→ **What you have to do**:
In the records below, find the line containing "Keep writing the" and the line containing "b += PW; row += 1"; please repeat exactly the lines from one to the other, both included, and nothing more.

(Scene modeling code data)
[start]

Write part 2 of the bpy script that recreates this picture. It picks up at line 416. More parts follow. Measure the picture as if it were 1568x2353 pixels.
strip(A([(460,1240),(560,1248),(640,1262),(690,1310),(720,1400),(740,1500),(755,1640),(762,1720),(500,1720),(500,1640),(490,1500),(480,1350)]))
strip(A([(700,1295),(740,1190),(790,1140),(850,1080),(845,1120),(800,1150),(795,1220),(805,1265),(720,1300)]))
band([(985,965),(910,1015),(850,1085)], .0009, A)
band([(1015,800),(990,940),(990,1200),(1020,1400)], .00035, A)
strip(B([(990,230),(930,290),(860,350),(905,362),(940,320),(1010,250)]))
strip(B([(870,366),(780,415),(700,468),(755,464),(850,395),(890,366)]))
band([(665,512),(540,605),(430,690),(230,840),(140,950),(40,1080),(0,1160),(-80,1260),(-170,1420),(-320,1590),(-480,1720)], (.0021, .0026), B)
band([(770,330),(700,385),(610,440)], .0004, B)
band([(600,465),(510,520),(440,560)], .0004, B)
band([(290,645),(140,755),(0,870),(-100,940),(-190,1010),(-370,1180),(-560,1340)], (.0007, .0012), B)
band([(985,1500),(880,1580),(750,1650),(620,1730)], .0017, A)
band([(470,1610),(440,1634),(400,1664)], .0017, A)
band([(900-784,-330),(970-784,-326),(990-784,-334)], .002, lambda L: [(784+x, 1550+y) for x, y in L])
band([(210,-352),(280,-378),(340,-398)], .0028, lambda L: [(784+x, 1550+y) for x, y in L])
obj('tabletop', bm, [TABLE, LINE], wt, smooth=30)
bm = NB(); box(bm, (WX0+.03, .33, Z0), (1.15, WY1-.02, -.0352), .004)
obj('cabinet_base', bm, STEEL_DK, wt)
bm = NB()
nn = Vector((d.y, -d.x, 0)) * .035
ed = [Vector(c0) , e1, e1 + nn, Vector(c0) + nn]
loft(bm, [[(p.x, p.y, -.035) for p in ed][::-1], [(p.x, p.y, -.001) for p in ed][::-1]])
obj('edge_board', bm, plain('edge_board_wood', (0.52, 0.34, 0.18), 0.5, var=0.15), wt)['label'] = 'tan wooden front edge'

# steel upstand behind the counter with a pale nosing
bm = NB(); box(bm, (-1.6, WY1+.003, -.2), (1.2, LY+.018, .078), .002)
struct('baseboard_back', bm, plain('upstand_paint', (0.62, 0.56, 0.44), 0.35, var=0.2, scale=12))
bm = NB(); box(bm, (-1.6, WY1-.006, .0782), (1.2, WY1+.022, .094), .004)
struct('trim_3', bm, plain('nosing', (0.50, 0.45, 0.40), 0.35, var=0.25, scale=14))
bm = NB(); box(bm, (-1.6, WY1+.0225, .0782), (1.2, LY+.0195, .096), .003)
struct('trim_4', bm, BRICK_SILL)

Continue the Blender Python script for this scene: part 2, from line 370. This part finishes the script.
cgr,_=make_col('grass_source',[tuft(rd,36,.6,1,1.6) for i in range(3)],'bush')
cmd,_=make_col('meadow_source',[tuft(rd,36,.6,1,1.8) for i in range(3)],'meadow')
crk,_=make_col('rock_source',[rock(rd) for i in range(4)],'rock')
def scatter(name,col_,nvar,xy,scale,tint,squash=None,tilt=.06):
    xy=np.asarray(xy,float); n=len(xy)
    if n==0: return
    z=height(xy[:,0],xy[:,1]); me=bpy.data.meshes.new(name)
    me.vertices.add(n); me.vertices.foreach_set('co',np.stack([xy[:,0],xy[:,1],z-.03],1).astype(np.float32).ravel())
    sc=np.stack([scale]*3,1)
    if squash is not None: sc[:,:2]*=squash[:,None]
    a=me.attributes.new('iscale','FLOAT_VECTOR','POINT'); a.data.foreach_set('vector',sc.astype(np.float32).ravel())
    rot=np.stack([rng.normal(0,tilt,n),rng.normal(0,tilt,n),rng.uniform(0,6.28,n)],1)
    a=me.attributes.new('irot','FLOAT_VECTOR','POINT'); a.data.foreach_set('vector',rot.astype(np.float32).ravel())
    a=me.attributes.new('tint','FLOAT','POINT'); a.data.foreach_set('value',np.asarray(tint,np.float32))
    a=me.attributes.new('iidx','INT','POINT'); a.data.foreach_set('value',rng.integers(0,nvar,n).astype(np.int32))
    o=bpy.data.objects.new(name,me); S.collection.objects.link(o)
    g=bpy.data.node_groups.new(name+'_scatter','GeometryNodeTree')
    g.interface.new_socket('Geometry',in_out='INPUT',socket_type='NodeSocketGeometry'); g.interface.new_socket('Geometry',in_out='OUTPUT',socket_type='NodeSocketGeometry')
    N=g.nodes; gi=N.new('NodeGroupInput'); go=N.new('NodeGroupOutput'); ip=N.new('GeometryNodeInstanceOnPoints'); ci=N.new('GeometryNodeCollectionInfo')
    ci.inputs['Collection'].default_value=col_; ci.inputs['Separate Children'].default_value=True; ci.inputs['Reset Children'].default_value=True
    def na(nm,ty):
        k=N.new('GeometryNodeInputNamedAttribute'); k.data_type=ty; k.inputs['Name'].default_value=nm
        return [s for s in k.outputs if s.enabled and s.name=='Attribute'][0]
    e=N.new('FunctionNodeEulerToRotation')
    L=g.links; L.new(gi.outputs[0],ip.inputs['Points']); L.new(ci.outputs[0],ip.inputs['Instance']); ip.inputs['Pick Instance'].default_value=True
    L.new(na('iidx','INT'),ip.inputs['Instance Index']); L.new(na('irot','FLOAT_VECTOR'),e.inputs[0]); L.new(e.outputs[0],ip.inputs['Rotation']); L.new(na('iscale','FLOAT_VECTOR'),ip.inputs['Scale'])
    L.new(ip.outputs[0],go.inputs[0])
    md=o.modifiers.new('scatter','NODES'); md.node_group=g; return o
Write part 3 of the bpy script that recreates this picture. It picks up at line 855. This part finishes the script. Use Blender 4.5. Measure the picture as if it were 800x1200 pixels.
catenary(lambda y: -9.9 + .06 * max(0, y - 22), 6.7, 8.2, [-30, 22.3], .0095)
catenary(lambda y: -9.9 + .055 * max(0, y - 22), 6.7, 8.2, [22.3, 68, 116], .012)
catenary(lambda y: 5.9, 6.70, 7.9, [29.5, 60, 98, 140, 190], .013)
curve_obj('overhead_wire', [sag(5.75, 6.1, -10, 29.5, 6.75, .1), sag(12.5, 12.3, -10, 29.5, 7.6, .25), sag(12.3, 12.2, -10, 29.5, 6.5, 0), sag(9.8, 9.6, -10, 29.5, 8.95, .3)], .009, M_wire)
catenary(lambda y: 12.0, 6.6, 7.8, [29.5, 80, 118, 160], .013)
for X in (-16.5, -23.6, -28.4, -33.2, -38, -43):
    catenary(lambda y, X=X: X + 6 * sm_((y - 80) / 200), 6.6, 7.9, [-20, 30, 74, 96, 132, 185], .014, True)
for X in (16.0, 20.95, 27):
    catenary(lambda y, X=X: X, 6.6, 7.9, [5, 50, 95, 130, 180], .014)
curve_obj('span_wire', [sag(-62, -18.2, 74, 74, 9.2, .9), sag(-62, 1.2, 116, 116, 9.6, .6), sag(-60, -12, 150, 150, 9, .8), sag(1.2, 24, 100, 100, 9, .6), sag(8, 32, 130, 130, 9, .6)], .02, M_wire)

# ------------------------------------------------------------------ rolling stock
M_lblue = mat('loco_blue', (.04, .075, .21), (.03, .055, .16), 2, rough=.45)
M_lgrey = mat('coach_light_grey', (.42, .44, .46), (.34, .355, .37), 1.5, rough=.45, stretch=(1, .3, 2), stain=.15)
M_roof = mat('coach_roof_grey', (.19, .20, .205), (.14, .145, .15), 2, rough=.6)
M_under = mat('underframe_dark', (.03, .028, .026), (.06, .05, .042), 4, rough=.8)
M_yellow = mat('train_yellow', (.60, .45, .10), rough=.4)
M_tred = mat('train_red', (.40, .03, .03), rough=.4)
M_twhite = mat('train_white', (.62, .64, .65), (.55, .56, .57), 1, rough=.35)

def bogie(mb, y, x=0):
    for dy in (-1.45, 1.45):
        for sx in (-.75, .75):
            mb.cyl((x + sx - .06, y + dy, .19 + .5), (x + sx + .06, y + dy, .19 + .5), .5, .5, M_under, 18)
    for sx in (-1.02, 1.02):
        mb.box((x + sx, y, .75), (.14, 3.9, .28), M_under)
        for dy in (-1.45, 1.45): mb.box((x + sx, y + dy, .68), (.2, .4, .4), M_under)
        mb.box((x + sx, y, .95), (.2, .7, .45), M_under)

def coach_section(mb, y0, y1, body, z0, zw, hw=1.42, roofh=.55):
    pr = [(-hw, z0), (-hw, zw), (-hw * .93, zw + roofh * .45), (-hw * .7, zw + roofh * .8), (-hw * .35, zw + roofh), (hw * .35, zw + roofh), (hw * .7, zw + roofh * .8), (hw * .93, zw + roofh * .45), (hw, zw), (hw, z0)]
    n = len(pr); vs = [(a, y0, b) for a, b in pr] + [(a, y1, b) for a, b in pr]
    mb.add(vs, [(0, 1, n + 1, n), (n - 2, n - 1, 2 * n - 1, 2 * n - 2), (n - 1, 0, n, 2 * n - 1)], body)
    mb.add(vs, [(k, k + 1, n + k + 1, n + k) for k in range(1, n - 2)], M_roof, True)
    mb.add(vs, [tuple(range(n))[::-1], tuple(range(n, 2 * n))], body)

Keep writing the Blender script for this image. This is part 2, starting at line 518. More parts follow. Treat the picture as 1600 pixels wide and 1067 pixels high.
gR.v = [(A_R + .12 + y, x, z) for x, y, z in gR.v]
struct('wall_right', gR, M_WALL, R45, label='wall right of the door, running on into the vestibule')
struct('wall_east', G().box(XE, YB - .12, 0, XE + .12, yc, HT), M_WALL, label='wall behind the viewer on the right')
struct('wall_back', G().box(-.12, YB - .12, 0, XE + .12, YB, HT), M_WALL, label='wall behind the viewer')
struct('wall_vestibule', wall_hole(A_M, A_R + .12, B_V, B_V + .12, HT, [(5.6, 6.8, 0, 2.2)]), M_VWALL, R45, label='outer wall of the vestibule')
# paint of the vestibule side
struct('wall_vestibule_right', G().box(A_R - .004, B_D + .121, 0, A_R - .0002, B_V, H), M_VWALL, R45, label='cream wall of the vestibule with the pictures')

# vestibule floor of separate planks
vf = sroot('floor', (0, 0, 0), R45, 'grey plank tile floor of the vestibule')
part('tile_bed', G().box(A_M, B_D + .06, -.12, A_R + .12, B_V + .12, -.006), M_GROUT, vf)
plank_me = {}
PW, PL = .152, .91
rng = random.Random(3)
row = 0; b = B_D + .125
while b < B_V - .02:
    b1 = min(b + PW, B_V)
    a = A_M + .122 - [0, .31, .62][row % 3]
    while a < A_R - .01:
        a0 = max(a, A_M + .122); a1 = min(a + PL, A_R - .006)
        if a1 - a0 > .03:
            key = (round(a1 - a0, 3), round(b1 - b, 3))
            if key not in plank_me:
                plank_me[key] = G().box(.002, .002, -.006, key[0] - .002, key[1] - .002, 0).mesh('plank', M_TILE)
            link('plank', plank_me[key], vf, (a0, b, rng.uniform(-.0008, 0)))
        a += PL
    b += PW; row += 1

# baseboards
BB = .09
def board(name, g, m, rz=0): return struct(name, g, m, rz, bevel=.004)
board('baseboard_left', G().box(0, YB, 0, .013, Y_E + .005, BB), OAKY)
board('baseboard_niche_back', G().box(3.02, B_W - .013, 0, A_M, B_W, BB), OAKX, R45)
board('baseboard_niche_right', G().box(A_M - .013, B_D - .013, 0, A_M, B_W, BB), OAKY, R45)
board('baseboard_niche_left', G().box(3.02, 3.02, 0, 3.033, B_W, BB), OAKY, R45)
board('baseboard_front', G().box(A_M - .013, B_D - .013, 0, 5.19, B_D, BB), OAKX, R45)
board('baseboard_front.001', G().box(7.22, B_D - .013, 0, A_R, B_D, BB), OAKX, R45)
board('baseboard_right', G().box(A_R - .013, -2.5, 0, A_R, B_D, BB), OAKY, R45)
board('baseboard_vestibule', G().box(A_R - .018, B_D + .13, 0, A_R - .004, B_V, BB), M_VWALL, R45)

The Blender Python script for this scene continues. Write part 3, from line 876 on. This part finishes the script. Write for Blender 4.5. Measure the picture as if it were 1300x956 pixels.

[end]

→ **Answer to this exercise**:
Keep writing the Blender script for this image. This is part 2, starting at line 518. More parts follow. Treat the picture as 1600 pixels wide and 1067 pixels high.
gR.v = [(A_R + .12 + y, x, z) for x, y, z in gR.v]
struct('wall_right', gR, M_WALL, R45, label='wall right of the door, running on into the vestibule')
struct('wall_east', G().box(XE, YB - .12, 0, XE + .12, yc, HT), M_WALL, label='wall behind the viewer on the right')
struct('wall_back', G().box(-.12, YB - .12, 0, XE + .12, YB, HT), M_WALL, label='wall behind the viewer')
struct('wall_vestibule', wall_hole(A_M, A_R + .12, B_V, B_V + .12, HT, [(5.6, 6.8, 0, 2.2)]), M_VWALL, R45, label='outer wall of the vestibule')
# paint of the vestibule side
struct('wall_vestibule_right', G().box(A_R - .004, B_D + .121, 0, A_R - .0002, B_V, H), M_VWALL, R45, label='cream wall of the vestibule with the pictures')

# vestibule floor of separate planks
vf = sroot('floor', (0, 0, 0), R45, 'grey plank tile floor of the vestibule')
part('tile_bed', G().box(A_M, B_D + .06, -.12, A_R + .12, B_V + .12, -.006), M_GROUT, vf)
plank_me = {}
PW, PL = .152, .91
rng = random.Random(3)
row = 0; b = B_D + .125
while b < B_V - .02:
    b1 = min(b + PW, B_V)
    a = A_M + .122 - [0, .31, .62][row % 3]
    while a < A_R - .01:
        a0 = max(a, A_M + .122); a1 = min(a + PL, A_R - .006)
        if a1 - a0 > .03:
            key = (round(a1 - a0, 3), round(b1 - b, 3))
            if key not in plank_me:
                plank_me[key] = G().box(.002, .002, -.006, key[0] - .002, key[1] - .002, 0).mesh('plank', M_TILE)
            link('plank', plank_me[key], vf, (a0, b, rng.uniform(-.0008, 0)))
        a += PL
    b += PW; row += 1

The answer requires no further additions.